CIQ's live chat with the ProTech Show! Part 8
Watch the entire video on ProTech Show's channel here: https://youtu.be/nDgL0xi1nXY
Speakers:
Note: This transcript was created using speech recognition software. While it has been reviewed by human transcribers, it may contain errors.
Full Webinar Transcript:
Andrew Quinn:
What do you do with things such as bugs? As you support all these Rocky installations there will come a time where you come across an issue and realize it’s not a Rocky bug. You will realize it is a Red Hat bug. If we fix the Red Hat bug it will break compatibility with Red Hat. I was wondering if CentOS Stream gave you guys an opportunity to shorten that feedback loop. CentOS Stream is all about getting things upstream quicker. If you find an issue I can see how to fix it, but I cannot put it into Rocky source code without breaking that compatibility. Does Stream give you the opportunity to get that further upstream so that you can then get it back down again into Rocky and into the hands of your customers?
Gregory Kurtzer:
I know I've been talking a lot, but I just have to jump in. Yes, yes, yes. A hundred percent. CentOS used to be behind Red Hat. Red Hat was developed confidentially so we did not have insight into what is going into Red Hat. The only exception was Fedora. CentOS was at the end of life, CentOS Stream was pushed in front of Red Hat, which means Red Hat Enterprise Linux is now a child of CentOS Stream. From that perspective it is a very weird shift because it used to be a child of REL and now all of a sudden its child is its parent.
Andrew Quinn:
Using a different name would have caused less confusion.
Gregory Kurtzer:
I completely agree. I have spoken to many members of the Red Hat community and they feel differently. I agree that it would have been better and more valuable to use a different name. CentOS Stream is an incredibly valuable and positive direction because it is in front of Red Hat Enterprise Linux. Red Hat Enterprise Linux and us are downstream children of CentOS Stream.As of right now, Red Hat is the dominant player in putting patches and fixes into CentOS Stream. In the future we hope that this will change into an enterprise Linux standard. The repository location needs to become more community focused and oriented. This way, when we find bugs, we can commit them or do a merge request into CentOS Stream.

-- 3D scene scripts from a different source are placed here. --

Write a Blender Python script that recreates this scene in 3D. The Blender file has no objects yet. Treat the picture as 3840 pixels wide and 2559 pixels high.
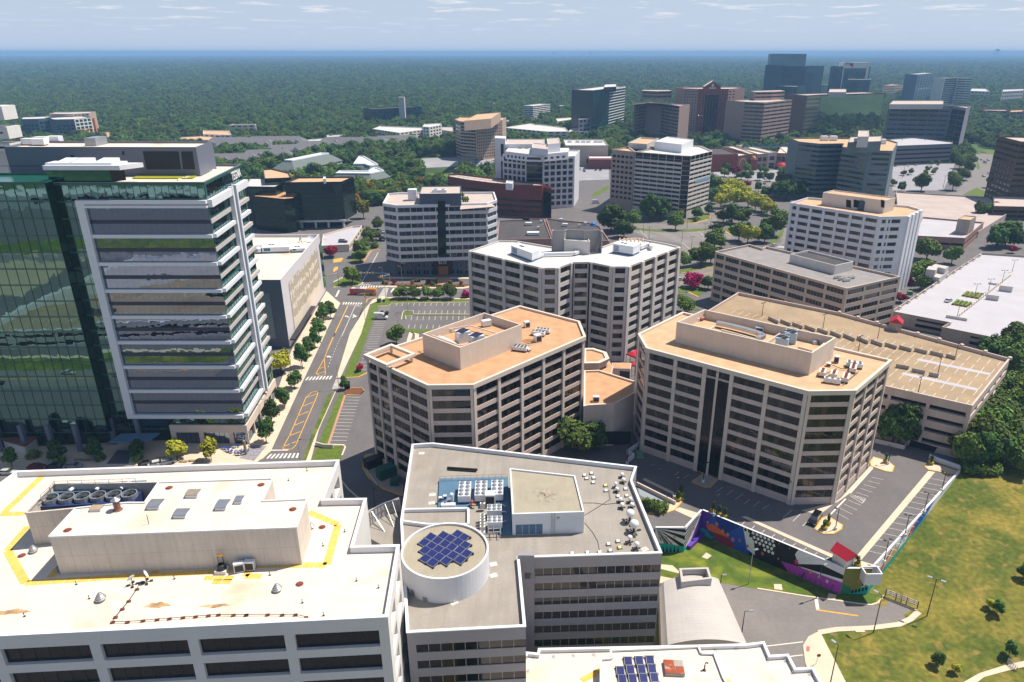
import bpy,math,random
from mathutils import Vector as V3
from mathutils.geometry import tessellate_polygon
random.seed(7)
R=math.radians
scene=bpy.context.scene
COL=scene.collection
# camera model (also used to survey points of the place)
H,F,CX,CY,PT=104.0,2669.0,2000.0,1280.0,R(22.1)
ZO=dict(a=(0,100),b=(900,100),c=(1700,200),d=(2500,150),e=(2840,150),f=(0,700),g=(900,650),h=(1700,750),i=(2500,650),j=(2840,850),k=(0,1300),l=(900,1250),m=(1500,1600),n=(2300,1600),o=(2840,1650),p=(0,1889),q=(900,1889),r=(1800,1889),s=(2840,1889))
ZS=dict(t=(3240,1240,2.7033),u=(0,560,4.6125),v=(1250,900,3.92),w=(2250,750,3.3614),x=(1500,380,2.941),y=(860,480,2.6144),z=(3300,380,2.357),A0=(300,1500,1.68125),A1=(0,350,4.479),A2=(3640,550,3.485),A3=(2100,1150,2.6125),A4=(2600,550,3.9217),D=(0,0,2353/3840),S=(0,0,1))
def pxy(k,x,y):
 o=ZS.get(k)or(*ZO[k],2.34)
 return o[0]+x/o[2],o[1]+y/o[2]
def ray(k,x,y):
 u,v=pxy(k,x,y)
 a=(u-CX)/F;b=-(v-CY)/F
 return(a,math.cos(PT)+b*math.sin(PT),-math.sin(PT)+b*math.cos(PT))
def P(k,x,y,z=0.0):
 d=ray(k,x,y);t=(z-H)/d[2]
 return V3((d[0]*t,d[1]*t,z))
def YZ(k,x,y,wy):
 d=ray(k,x,y);t=wy/d[1]
 return V3((d[0]*t,wy,H+d[2]*t))
def Q(s,z=0.0):
 out=[]
 for part in s.split(';'):
  tk=part.split();k=tk[0]
  for i in range(1,len(tk),2):
   out.append(P(k,float(tk[i]),float(tk[i+1]),z))
 return out
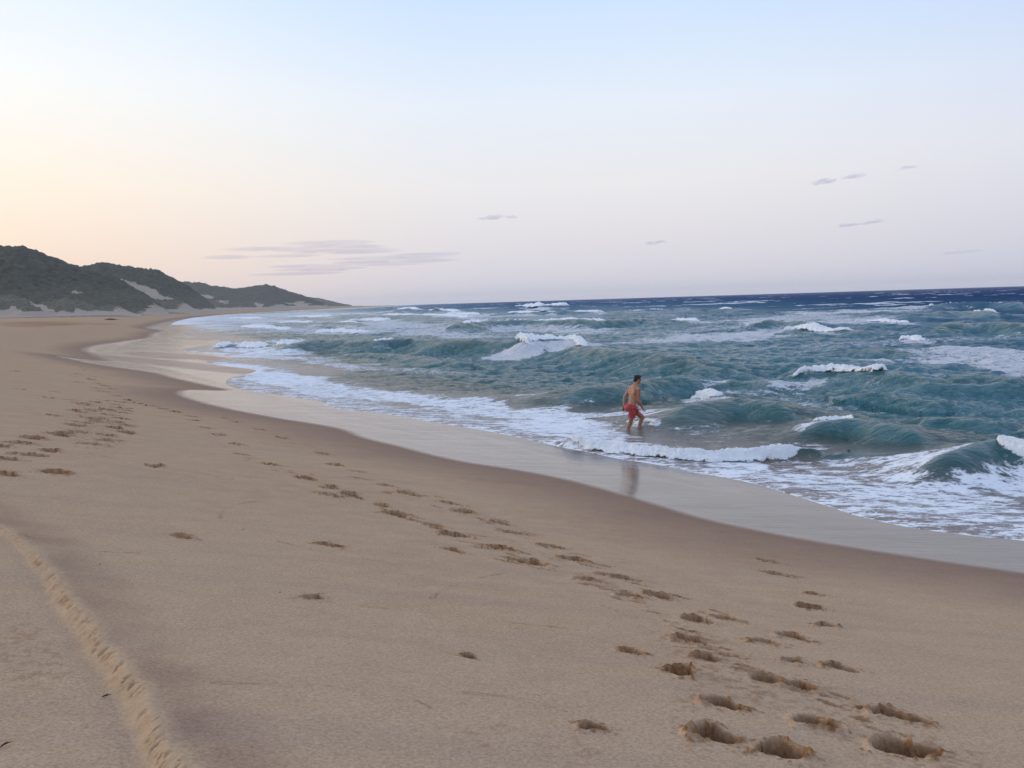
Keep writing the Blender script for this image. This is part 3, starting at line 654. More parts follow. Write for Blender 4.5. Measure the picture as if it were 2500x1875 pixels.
# right of the frame the swash continues: same look, driven by distance from the water's edge
outf = ss(2450, 2700, U2)*(y2 < 60)
fo = np.maximum(fo, outf*.78*ss(9, 2, e)*ss(0, .2, e))
fo = np.maximum(fo, ss(.16, .02, e)*.62*ss(70, 25, rr[pre])*ss(-.4, 0, e))
fo = np.maximum(fo, .50*ss(3.6, 1.2, e)*ss(0, .1, e)*ss(120, 40, rr[pre]))                      # bright rim of the swash
# streaks of old foam drifting in lines, and little whitecaps far out
stk = fbm(x2*.05+y2*.02, y2*.16-x2*.03, 4, 81)
fo = np.maximum(fo, .42*ss(.54, .72, stk)*ss(14, 40, e)*ss(500, 150, rr[pre]))
fo = np.maximum(fo, .22*ss(.45, .65, fbm(x2*.22, y2*.22, 4, 83))*ss(2, 8, e)*ss(60, 25, e))
for pts_, h_, bel_, *_r in BR:            # spent foam spreading around every breaking crest
    bel_ = min(bel_, 2.6) if h_ == 1.0 and bel_ == 4.6 else bel_
    P_ = unproj([a for a, b in pts_], [b for a, b in pts_], h_); k_ = np.nonzero(near_mask(x2, y2, P_, bel_*3+1))[0]
    if not len(k_) or abs(h_-.24) < .001: continue
    d_, _, _ = pdist(x2[k_], y2[k_], P_); fo[k_] = np.maximum(fo[k_], .72*ss(1.1*bel_+.3, .1*bel_, d_))
cap = ss(.69, .76, fbm(x2*.028, y2*.045, 4, 85)+.05*np.clip(h, -1, 1))*ss(140, 260, rr[pre])*ss(4000, 700, rr[pre])
fo = np.maximum(fo, cap*.85)
fo = fo*(1-.8*ss(.1, .85, st)*ss(1, 3, e))
P_ = unproj([a for a, b in BR[0][0]], [b for a, b in BR[0][0]], BR[0][1]); k_ = np.nonzero(near_mask(x2, y2, P_, 5))[0]
d_, _, _ = pdist(x2[k_], y2[k_], P_); fo[k_] = np.maximum(fo[k_], .95*ss(3.0, 1.2, d_+(fbm(x2[k_]*1.3, y2[k_]*1.3, 4, 3)-.5)*1.6)*ss(.5, -.3, (y2[k_]-P_[:, 1].mean())))
nearsea = ss(0, 260, e)
deep = np.interp(e, [0, 2.0, 4, 6.5, 11, 20, 60, 130, 300, 700], [0, .06, .16, .33, .46, .55, .66, .78, .90, 1.0])
rt_ = ss(1500, 2500, U2)
deep = np.clip(deep+.10*rt_*ss(8, 30, e)+.20*st*ss(.5, 3, e)*ss(30, 10, e)+.03*st, 0, 1)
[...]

The pivot towards the Enterprise Linux Standard is very tremendous and valuable. For example, if you could imagine that this is like a card game. Over the last 16 years, including last year we have had the same hand. This year we were just dealt a brand new hand that is better than where everyone was at last year. Everything is landing in a better spot. The dominant and compatible alternatives to Red Hat Enterprise Linux are no longer maintained by them. They are maintained outside of Red Hat. This way Red Hat Enterprise Linux are no longer managing a conflict of interest situation where they were giving away something that competed with their product.
I still want them to make money on their commercial product, but not at the expense of the free product. If you have a free product and a commercial product in one company, it creates a conflict of interest.
Going back to the question from Mystic Knight. I hope that we will be pushing patches into that git. My goal and hope is that this would trigger discussions in Red Hat, Oracle, Alma, and our community. This Enterprise Linux Standard will increase in prevalence. It will help people leverage it and I hope it will increase the amount of utilization beyond 25% of all enterprise resources. Perhaps we can move up to 50%.
Andrew Quinn:
That will be great with all of these different groups working together via one point of communication. It's weird to think about Oracle and Red Hat working together, but this is a very positive development. It is also nice to hear someone say positive things about CentOS Stream.